I was also in school during the Liberia wars and also had knowledge about the war during the ECOMOG Peace Keeping Mission from Nigeria. Those times were certainly trying times for your country and your narrative brought chills down my spine. It would interest you to learn that the war in your Country brought equivalent sorrow and pain to women and children in Nigeria. Many of the soldiers wives ended up as widows and many children lost their fathers to the war. People who had relations or friends involved in the war also lived in extreme fear and worry that they would receive bad news of death. Conflict is just never the best way to deal with anything.

I join you to hope for a better world where peace reigns and women and children no longer fall victim of conflict and war. Once again thank you for sharing this piece. 

Warm regards,

Mkandeh
Mar 30, 2016
Mar 30, 2016

Hi Carolyn,

Thanks for your comments. You are absolutely right. Wives and children of Nigerian soldiers also suffer immensely from the effects of the war in Sierra Leone. Many became orphans and widows and this caused them untold sufferings as a result. As you will attest, we can only keep hoping for a peaceful world. Even as we campaign for it.
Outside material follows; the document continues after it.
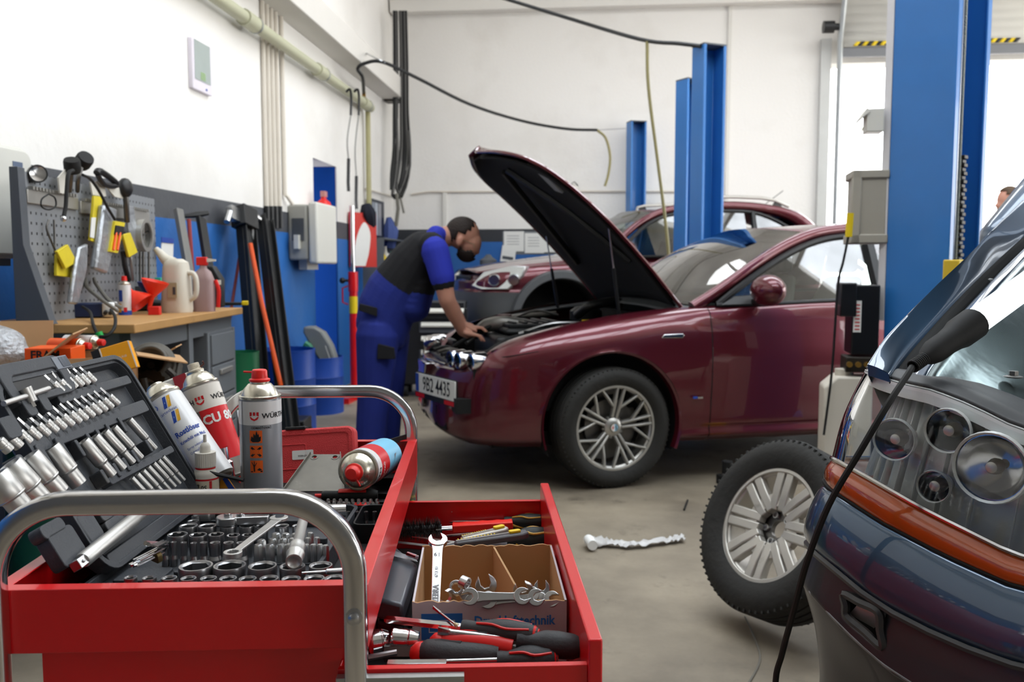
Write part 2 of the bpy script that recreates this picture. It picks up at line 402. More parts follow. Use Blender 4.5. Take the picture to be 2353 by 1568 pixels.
for y,s in((DYA-.013,1),(DYB+.001,-1)):
 m=MB();m.box(-.034,CL(1067,1545,.745).x,y,y+.0115,DZT-.05,DZT-.004)
 xs=CL(955,1555,.73).x
 m.mi(1).prism(rrect(.021,.009,.0045,4,xs,DZT-.022),-y,-y+.0004,Rx(pi/2)).mi(0)
 m.add([(xs+.02,y,DZT-.016),(xs+.036,y,DZT-.021),(xs+.02,y,DZT-.029),(xs+.024,y-.003,DZT-.022)],[(0,1,3),(1,2,3),(2,0,3)])
 m.build('drawer_slide',[GALV,mat('slot_dark_red','5a0c10',.5)],dr,bevel=.001)
#  socket case with open lid
CD0,CD1,CX0,CX1=1.0,1.415,-.53,-.252
CASEM=Matrix.Translation(cw(CX0,CD0,ZT+.003))@Rz(YAW)
case=thing('socket_case','open black plastic socket case, lid leaning back over the trolley edge','tool case',CASEM)
cl,cwid=CD1-CD0,CX1-CX0
m=MB();o=rrect(cwid,cl,.02,4,cwid/2,cl/2);i=rrect(cwid-.012,cl-.012,.016,4,cwid/2,cl/2)
m.ring(o,i,0,.03);m.prism(i,.0,.018)
for(a,b,c,d,h)in((.02,.25,.055,.068,.024),(.09,.2,.10,.108,.026),(.02,.08,.08,.13,.022),(.03,.26,.24,.25,.026),(.03,.26,.325,.335,.028),(.2,.26,.15,.23,.02)):
 m.prism(rrect(b-a,d-c,.004,3,(a+b)/2,(c+d)/2),.0175,h)
m.build('case_base',CASEGREY,case,bevel=.0012)
tv=(RGT*-.497+Vector((0,0,.868))).normalized();nv=(RGT*.868+Vector((0,0,.497))).normalized()
LIDM=Matrix.Identity(4);LO=cw(-.512,1.07,.812)
for i_ in range(3):LIDM[i_][0]=FWD[i_];LIDM[i_][1]=tv[i_];LIDM[i_][2]=nv[i_];LIDM[i_][3]=LO[i_]
LIDI=LIDM.inverted()
def lidp(px,py,n=0.):
 r=ray(px,py);P=LO+nv*n;k=(P-EYE).dot(nv)/r.dot(nv);return EYE+r*k
def lidl(px,py,n=0.):return LIDI@lidp(px,py,n)
LS,LT=.37,.285
lid=thing('case_lid','x','x');lid.parent=case;lid.matrix_basis=CASEM.inverted()@LIDM
for k_ in('label','category'):del lid[k_]
bpy.data.objects.remove(lid)
rel=CASEM.inverted()@LIDM
m=MB().at(rel)
out=rrect(LS,LT,.035,6,LS/2,LT/2);inn=rrect(LS-.016,LT-.016,.03,6,LS/2,LT/2);in2=rrect(LS-.026,LT-.026,.026,6,LS/2,LT/2)
hl=lidl(45,872);hx,hy=.105,LT-.032
hw,hh=.13,.034
m.loft([[(p[0],p[1],-.022)for p in rrect(LS-.02,LT-.02,.03,6,LS/2,LT/2)],[(p[0],p[1],-.014)for p in out],[(p[0],p[1],.006)for p in out],[(p[0],p[1],.006)for p in inn],[(p[0],p[1],.001)for p in inn],[(p[0],p[1],.001)for p in in2],[(p[0],p[1],.004)for p in in2],[(p[0],p[1],-.012)for p in rrect(LS-.034,LT-.034,.022,6,LS/2,LT/2)]],True,True)
lidob=m.build('lid',CASEGREY,case,bevel=.0008)
def raised(x0,x1,y0,y1,z0=-.012,z1=.004,r=.005):
 mm.prism(rrect(x1-x0,y1-y0,r,3,(x0+x1)/2,(y0+y1)/2),z0,z1)
def lid_bar(pa,pb,dn,dt_,z1):
 a,b=lidl(*pa,z1),lidl(*pb,z1);raised(min(a.x,b.x),max(a.x,b.x),min(a.y,b.y)-dn,max(a.y,b.y)+dt_,-.012,z1)
mm=MB().at(rel)
r1=lidl(141,902,.004);r1b=lidl(222,880,.004);raised(r1.x-.015,LS-.02,r1.y-.016,r1.y-.001)
r2=lidl(228,952,.004);raised(.01,LS-.018,r2.y-.022,r2.y-.001)
r3=lidl(306,1065,.004);raised(lidl(250,1095,.004).x-.004,LS-.018,r3.y-.014,r3.y-.002)
for(px,py,w_,h_)in((62,935,.022,.03),(98,925,.02,.03),(20,985,.03,.03)):q=lidl(px,py,.006);raised(q.x-w_/2,q.x+w_/2,q.y-h_/2,q.y+h_/2,-.012,.01,.006)
for(px,py)in((276,970),(248,985),(226,998),(204,1008),(178,1024)):q=lidl(px+5,py+5,.006);raised(q.x-.004,q.x+.004,q.y-.014,q.y+.012,-.012,.007,.003)
for(px,py)in((342,1024),(311,1048),(290,1066),(268,1079),(240,1094)):q=lidl(px,py,.006);raised(q.x-.004,q.x+.004,q.y-.012,q.y+.01,-.012,.007,.003)
for(px,py)in((148,1035),(104,1052),(60,1078)):q=lidl(px,py,.008);raised(q.x-.007,q.x+.007,q.y-.02,q.y+.02,-.012,.009,.005)
for(px,py,w_,h_)in((155,1255,.055,.045),(205,1212,.04,.04),(265,1205,.05,.02),(240,1180,.03,.02),(120,1215,.05,.018)):q=lidl(px,py,.004);raised(q.x-w_/2,q.x+w_/2,q.y-h_/2,q.y+h_/2,-.012,.006,.007)
raised(.02,LS-.03,.004,.024,-.012,.004)
mm.build('lid_insert',CASEGREY,lidob,bevel=.0012)
g=MB().at(rel)
for tx,(px,py)in zip(['6','G5','7','S5','W5','24'],[(220,884),(205,889),(190,893),(176,899),(160,903),(147,909)]):
 q=lidl(px,py,.0045);g.text(tx,.009,Tr(q.x,q.y,.0042)@Rz(0))
for k_,(px,py)in enumerate([(274,938),(260,946),(246,952),(232,959),(217,965),(203,972),(187,979),(170,986),(152,994),(134,1001),(115,1009)]):
 q=lidl(px,py,.0045);g.text(['6','G7','T08','T27','T25','T20','T15','T10','T9','T8','T7'][k_],.0085,Tr(q.x,q.y,.0042))
for tx,(px,py)in zip(['10','11','12','13','14'],[(364,1037),(349,1048),(331,1058),(314,1069),(292,1082)]):
 q=lidl(px,py,.0045);g.text(tx,.008,Tr(q.x,q.y,.0042))
g.build('size_marks',INK,lidob)
h=MB().at(rel);hm=[(x,y)for x,y in rrect(.15,.05,.018,5,.105,LT+.012)]
h.ring(rrect(.16,.06,.02,5,.10,LT-.012),rrect(.118,.030,.012,5,.10,LT-.016),-.03,.009)
h.build('carrying_handle',CASEGREY,lidob,bevel=.002)
h=MB().at(rel);h.mi(1).prism(rrect(.112,.027,.01,4,.10,LT-.016),.0005,.0045);h.build('handle_recess',[CASEGREY,BLACK],lidob)
q=lidl(130,812,.01)
h=MB().at(rel@Tr(q.x,LT+.002,.004));h.box(-.02,.02,-.008,.012,-.012,.006)
for k_ in range(9):h.box(-.004+k_*.0025,-.0025+k_*.0025,-.006,.010,.006,.0072)
h.build('latch',[mat('case_latch','6f747d',.4)],lidob,bevel=.001,label='grey ribbed latch on the open lid')
# - sockets and bits
SOCK=mat('socket_chrome_vanadium','a6a6a8',.3,1,var=.05,scale=40)
SATIN=mat('satin_chrome','c2c1be',.4,.9,var=.06,scale=40,spots=('8a8378',40,.62,.4))
def hexloop(r,z,n=24,lobes=0):
 L_=[]
 for j in range(n):
  a=2*pi*j/n
  if lobes:rr=r*(1+.16*cos(lobes*a))
  else:aa=(a%(pi/3))-pi/6;rr=r*cos(pi/6)/cos(aa)
  L_.append((rr*cos(a),rr*sin(a),z))
 return L_
def socket_mesh(r,h,kind='hex',neck=0):
 b=MB();C_=lambda rr,z:[(rr*cos(2*pi*j/24),rr*sin(2*pi*j/24),z)for j in range(24)]
 lo=[C_(r*.9,0)]if not neck else[C_(r*1.25,0),C_(r*1.3,h*.12),C_(r*1.25,h*.3),C_(r*.95,h*.45)]
 ri=r*.86
 L_=lo+[C_(r*(.98 if not neck else 1),h*.5),C_(r,h*.93),C_(r*.96,h),C_(r*.86,h),C_(r*.84,h*.985)]
 L_+=[hexloop(r*.8,h*.95,lobes=6 if kind=='torx' else 0),hexloop(r*.78,h*.35,lobes=6 if kind=='torx' else 0)]
 b.loft(L_,True,True);return b
PROTO={}
def put(kind,r,h,M,label,group,name='socket',cat='socket'):
 key=(kind,)
 if key not in PROTO:
  mb=socket_mesh(.01,.02,'torx' if kind=='torx' else 'hex',kind=='neck');o=mb.build(name,SOCK,None,ang=30);PROTO[key]=o
  tag(o,label,cat,group);o.matrix_basis=M@Matrix.Diagonal((r/.01,r/.01,h/.02,1));return o
 o=PROTO[key].copy();COL.objects.link(o);o['label']=label;o['group']=group;o.matrix_basis=M@Matrix.Diagonal((r/.01,r/.01,h/.02,1));return o
def row(pts,ztop,kind,h,what,group):
 n=len(pts)
 for k_,(px,py,wpx)in enumerate(pts):
  P=on(px,py,ztop);d=(P-EYE).dot(FWD);r=wpx*d/2000/2*1.0
  nth='leftmost' if k_==0 else('rightmost' if k_==n-1 else ORD[k_])
  lab=f'{what}, {nth}' if nth in('leftmost','rightmost')else f'{what}, {nth} from left'
  hh=min(h,ztop-ZT-.006)
  put(kind,r,hh,Matrix.Translation(P-Vector((0,0,hh)))@Rz(random.random()*2),lab,group)
row([(300,1327,30),(343,1328,33),(389,1328,36),(433,1329,37),(479,1329,39),(524,1329,41),(569,1330,42),(618,1329,45),(669,1330,46),(722,1329,50),(769,1329,50)],.838,'hex',.04,'half sunk chrome socket in row along the trolley front edge','sockets in the front row of the case')
row([(450,1300,80),(528,1299,77),(603,1300,68),(672,1301,61),(737,1299,56)],.832,'hex',.05,'big wide chrome socket in second row of the case','biggest sockets in the case')
row([(380,1246,14),(399,1246,14),(422,1247,14),(445,1248,15),(468,1247,17),(494,1247,24),(525,1247,24),(555,1247,24)],.834,'neck',.033,'little flared socket in the row below the torx sockets','little quarter inch sockets')
row([(408,1228,47),(455,1229,41),(497,1228,36),(536,1230,31),(569,1229,27)],.832,'torx',.034,'star profile torx socket in the middle row of the case','torx sockets')
row([(433,1208,43),(477,1208,43),(525,1208,39),(567,1208,36),(601,1209,33),(648,1208,33),(686,1208,30)],.83,'hex',.032,'medium chrome socket in the back row under the ratchet','sockets in the back row of the case')
row([(450,1186,20),(444,1197,26)],.826,'hex',.03,'small lone socket left of the ratchet head','lone small sockets')
def bit_mesh(star=6,hold=True):
 b=MB()
 if hold:
  b.mi(0).lathe([(0,0),(.0062,0),(.0064,.001),(.0064,.008),(.006,.0085),(.006,.011),(.0064,.0115),(.0064,.018),(.0055,.0195),(0,.0195)],16)
  b.mi(1).loft([hexloop(.0037,.0195,12),hexloop(.0037,.027,12)]);b.loft([hexloop(.0027,.027,12,star),hexloop(.0025,.0395,12,star)])
 else:
  b.mi(1).loft([hexloop(.0042,0,12),hexloop(.0042,.014,12),hexloop(.0036,.016,12,star),hexloop(.0034,.028,12,star),hexloop(.0024,.0295,12,star)])
 return b
BITS={}
def bit(kind,M,label,group):
 if kind not in BITS:
  if kind=='flat':
   b=bit_mesh(0,True);b.v=[Vector((v.x*(1.6 if v.z>.028 else 1),v.y*(.3 if v.z>.03 else 1),v.z))for v in b.v]
  else:b=bit_mesh({'star':6,'stub':6,'hexstub':0}[kind],kind=='star')
  o=b.build('driver_bit',[SATIN,STEEL],None,ang=30);BITS[kind]=o;o.matrix_basis=M;return tag(o,label,'driver bit',group)
 o=BITS[kind].copy();COL.objects.link(o);o['label']=label;o['group']=group;o.matrix_basis=M;return o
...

Thanks again and Blessings to you and Girls Voices 

helen.ng
Mar 28, 2016
Mar 28, 2016

Hello,

I completely agree with you in that conflict brings out the worst in us all. Tensions, misunderstandings, and deeply-rooted stereotypes are generally the main factors that foster the notions and motivations for war to begin. And war targets everyone. The experiences you shared were heart-wrenching and difficult to bear, but I cannot imagine truly living through those conditions. The atrocities that continue to thrive in our world must be stopped, for the sake of our future generations. However, what we can do in the present, is look back at our scars - look back at the mistakes made by humankind and learn from them - use them as a source of strength and motivation to do good in the world. Innocent lives are being taken during the wars that are happening and those that have taken place throughout the course of history. Like you said, it is vital that humans place much more emphasis on negotiation, rather than break out into war over a disagreement. It will be difficult to change the mentalities of national political and religious leaders, as there are deeply ingrained notions that it is disrespectful and unspeakable to challenge authority in many societies. However, this will be one of the most effective methods in spreading the message as these leaders have power and influence over many communities and individuals. Counselling services are also essential as part of the healing process of the female survivors who unfortunately experienced those atrocities. We must make more effort and place more emphasis on having adequate services such as the aforementioned available to all individuals in all nations around the world. 

Thank you for sharing such a heartbreaking, yet empowering and informative post! I hope all individuals come to share your attitude and motivation towards making the world a better place.

With kindest regards,

Helen Ng 

Mkandeh
Mar 30, 2016
Mar 30, 2016

Hi Helen Ng,

Thanks for re-echoing my thoughts and adding your powerful voice to this discussion in such an apt manner. Our oneness to speak the truth is profound and it is crucial that women are coming together in such a way to speak with one voice.  

Thanks again for speaking up. Together we can make the much needed difference in our different societies.